The data showed that the value lost to fraud through PIN compromise rose to N1.30 billion in 2023, up from N852.3 million the previous year. Conversely, losses attributed to internal collusion decreased from N1.52 billion to N1.03 billion, suggesting improved internal controls and compliance measures within banks to mitigate this type of fraud.
The rise in fraudulent activities is also linked to emerging tactics employed by criminals. The value lost to fake assistance skyrocketed from N133 million in 2022 to N1.01 billion in 2023, as individuals fall prey to scams promising help with financial transactions or loan approvals, ultimately resulting in identity theft.

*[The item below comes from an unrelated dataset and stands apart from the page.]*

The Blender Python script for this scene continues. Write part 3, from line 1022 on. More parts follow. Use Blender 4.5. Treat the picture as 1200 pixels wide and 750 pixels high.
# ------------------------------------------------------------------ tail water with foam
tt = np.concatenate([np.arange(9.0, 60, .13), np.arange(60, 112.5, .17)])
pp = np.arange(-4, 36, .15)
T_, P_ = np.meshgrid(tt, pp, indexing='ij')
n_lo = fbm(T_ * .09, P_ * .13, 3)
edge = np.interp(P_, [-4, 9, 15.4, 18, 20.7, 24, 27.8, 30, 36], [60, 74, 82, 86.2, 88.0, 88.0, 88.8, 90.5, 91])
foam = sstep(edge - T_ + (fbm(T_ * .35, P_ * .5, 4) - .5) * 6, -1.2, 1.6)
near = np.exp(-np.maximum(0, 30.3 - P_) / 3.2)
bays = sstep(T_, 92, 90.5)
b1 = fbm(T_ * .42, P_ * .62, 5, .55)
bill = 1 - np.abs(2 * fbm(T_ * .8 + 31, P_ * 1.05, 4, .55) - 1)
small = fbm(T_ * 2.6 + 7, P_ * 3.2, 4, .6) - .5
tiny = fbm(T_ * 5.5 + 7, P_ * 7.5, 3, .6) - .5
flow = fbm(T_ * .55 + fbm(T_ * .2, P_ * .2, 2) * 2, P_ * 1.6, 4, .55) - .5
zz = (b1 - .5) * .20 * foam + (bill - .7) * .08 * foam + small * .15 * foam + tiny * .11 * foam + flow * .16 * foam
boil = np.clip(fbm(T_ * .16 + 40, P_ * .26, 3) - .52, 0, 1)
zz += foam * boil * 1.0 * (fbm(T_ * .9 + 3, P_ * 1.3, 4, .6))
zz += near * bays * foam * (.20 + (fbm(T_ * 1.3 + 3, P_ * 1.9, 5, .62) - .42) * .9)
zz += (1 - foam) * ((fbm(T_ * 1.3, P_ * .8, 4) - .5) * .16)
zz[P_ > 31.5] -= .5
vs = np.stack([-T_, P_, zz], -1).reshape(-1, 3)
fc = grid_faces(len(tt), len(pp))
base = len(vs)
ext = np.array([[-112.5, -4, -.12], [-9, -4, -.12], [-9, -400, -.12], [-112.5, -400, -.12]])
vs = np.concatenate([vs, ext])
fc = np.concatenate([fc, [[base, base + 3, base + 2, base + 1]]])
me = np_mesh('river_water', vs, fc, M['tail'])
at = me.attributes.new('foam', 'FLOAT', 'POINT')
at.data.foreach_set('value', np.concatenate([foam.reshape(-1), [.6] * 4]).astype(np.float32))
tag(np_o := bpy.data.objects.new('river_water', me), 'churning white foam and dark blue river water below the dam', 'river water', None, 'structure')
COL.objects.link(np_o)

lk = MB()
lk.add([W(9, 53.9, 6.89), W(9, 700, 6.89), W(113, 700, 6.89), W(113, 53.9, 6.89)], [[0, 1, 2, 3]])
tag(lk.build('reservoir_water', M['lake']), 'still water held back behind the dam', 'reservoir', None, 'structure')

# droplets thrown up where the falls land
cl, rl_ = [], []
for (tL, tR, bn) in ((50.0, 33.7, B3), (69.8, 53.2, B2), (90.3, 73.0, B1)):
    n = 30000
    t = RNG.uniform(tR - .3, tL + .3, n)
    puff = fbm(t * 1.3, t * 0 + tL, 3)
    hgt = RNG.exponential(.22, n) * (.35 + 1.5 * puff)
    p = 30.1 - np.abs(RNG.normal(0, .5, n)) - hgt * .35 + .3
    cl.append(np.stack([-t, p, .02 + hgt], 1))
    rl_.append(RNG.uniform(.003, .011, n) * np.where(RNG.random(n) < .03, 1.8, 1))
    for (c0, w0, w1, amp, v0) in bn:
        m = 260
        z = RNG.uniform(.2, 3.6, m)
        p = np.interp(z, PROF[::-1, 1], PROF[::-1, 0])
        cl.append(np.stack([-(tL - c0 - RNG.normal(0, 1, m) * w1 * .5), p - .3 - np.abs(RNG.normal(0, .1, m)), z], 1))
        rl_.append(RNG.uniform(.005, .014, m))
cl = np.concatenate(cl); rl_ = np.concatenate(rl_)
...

Furthermore, losses from phishing attacks doubled from N240.6 million in 2022 to N551.2 million, highlighting the urgent need for consumer education regarding digital security practices.
The lack of two-factor authentication (2FA) also emerged as a significant vulnerability, leading to losses of N192.3 million in 2023, an increase from the N137.8 million lost through that channel in 2022. Additionally, the data revealed that SMShing, a form of phishing conducted via SMS, resulted in losses of N30.7 million in 2023, compared to N1.01 million lost the previous year.
SBM Intelligence noted that while fraud is common in the financial sector worldwide, it is particularly endemic in Nigeria. “Although the number of incidents has reduced from a 2021 high, the amount of money lost to fraud has increased significantly. This may indicate that the perpetrators have become more adept at their schemes and have figured out ways to move large sums of money undetected.”
While the recent wave of upgrades may seem unusual, stakeholders said this synchronised shift reflects an industry-wide strategy to fortify digital infrastructures in response to both customer demands and heightened security risks. The surge in investments signals that banks are not merely reacting to fraud or technical demands but are proactively positioning themselves for sustained digital expansion, regulatory compliance, and long-term customer satisfaction.